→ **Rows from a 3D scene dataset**
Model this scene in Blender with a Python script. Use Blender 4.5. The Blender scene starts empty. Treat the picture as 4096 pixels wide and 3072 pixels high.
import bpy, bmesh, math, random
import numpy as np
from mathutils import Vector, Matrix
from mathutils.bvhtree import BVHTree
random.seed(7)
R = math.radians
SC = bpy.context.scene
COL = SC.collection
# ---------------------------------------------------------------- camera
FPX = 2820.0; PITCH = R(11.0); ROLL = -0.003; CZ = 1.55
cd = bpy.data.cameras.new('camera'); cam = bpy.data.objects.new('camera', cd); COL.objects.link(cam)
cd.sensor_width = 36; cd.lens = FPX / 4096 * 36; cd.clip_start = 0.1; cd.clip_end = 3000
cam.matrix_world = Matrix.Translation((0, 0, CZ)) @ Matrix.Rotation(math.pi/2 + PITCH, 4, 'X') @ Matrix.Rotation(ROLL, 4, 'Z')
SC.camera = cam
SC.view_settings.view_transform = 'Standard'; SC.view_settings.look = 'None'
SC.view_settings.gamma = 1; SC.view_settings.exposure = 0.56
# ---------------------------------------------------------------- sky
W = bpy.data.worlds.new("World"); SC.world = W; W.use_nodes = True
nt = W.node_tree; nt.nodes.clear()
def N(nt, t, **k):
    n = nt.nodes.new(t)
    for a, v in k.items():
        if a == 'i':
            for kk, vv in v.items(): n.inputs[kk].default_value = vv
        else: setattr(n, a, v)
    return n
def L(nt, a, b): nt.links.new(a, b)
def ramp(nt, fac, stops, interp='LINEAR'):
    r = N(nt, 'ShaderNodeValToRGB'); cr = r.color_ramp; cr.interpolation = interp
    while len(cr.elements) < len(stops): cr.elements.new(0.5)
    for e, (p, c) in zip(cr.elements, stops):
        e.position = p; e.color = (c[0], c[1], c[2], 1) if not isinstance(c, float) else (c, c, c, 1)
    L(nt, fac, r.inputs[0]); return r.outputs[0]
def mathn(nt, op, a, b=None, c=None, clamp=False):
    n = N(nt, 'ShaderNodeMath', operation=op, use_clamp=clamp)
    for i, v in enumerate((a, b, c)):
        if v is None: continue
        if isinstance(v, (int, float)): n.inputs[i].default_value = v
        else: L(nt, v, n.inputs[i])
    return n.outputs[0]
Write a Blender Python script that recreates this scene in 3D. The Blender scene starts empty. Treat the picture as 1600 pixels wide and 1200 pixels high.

→ **Exercise**
Extract the complete set of records unchanged.

→ **Task solution**
Model this scene in Blender with a Python script. Use Blender 4.5. The Blender scene starts empty. Treat the picture as 4096 pixels wide and 3072 pixels high.
import bpy, bmesh, math, random
import numpy as np
from mathutils import Vector, Matrix
from mathutils.bvhtree import BVHTree
random.seed(7)
R = math.radians
SC = bpy.context.scene
COL = SC.collection
# ---------------------------------------------------------------- camera
FPX = 2820.0; PITCH = R(11.0); ROLL = -0.003; CZ = 1.55
cd = bpy.data.cameras.new('camera'); cam = bpy.data.objects.new('camera', cd); COL.objects.link(cam)
cd.sensor_width = 36; cd.lens = FPX / 4096 * 36; cd.clip_start = 0.1; cd.clip_end = 3000
cam.matrix_world = Matrix.Translation((0, 0, CZ)) @ Matrix.Rotation(math.pi/2 + PITCH, 4, 'X') @ Matrix.Rotation(ROLL, 4, 'Z')
SC.camera = cam
SC.view_settings.view_transform = 'Standard'; SC.view_settings.look = 'None'
SC.view_settings.gamma = 1; SC.view_settings.exposure = 0.56
# ---------------------------------------------------------------- sky
W = bpy.data.worlds.new("World"); SC.world = W; W.use_nodes = True
nt = W.node_tree; nt.nodes.clear()
def N(nt, t, **k):
    n = nt.nodes.new(t)
    for a, v in k.items():
        if a == 'i':
            for kk, vv in v.items(): n.inputs[kk].default_value = vv
        else: setattr(n, a, v)
    return n
def L(nt, a, b): nt.links.new(a, b)
def ramp(nt, fac, stops, interp='LINEAR'):
    r = N(nt, 'ShaderNodeValToRGB'); cr = r.color_ramp; cr.interpolation = interp
    while len(cr.elements) < len(stops): cr.elements.new(0.5)
    for e, (p, c) in zip(cr.elements, stops):
        e.position = p; e.color = (c[0], c[1], c[2], 1) if not isinstance(c, float) else (c, c, c, 1)
    L(nt, fac, r.inputs[0]); return r.outputs[0]
def mathn(nt, op, a, b=None, c=None, clamp=False):
    n = N(nt, 'ShaderNodeMath', operation=op, use_clamp=clamp)
    for i, v in enumerate((a, b, c)):
        if v is None: continue
        if isinstance(v, (int, float)): n.inputs[i].default_value = v
        else: L(nt, v, n.inputs[i])
    return n.outputs[0]
Write a Blender Python script that recreates this scene in 3D. The Blender scene starts empty. Treat the picture as 1600 pixels wide and 1200 pixels high.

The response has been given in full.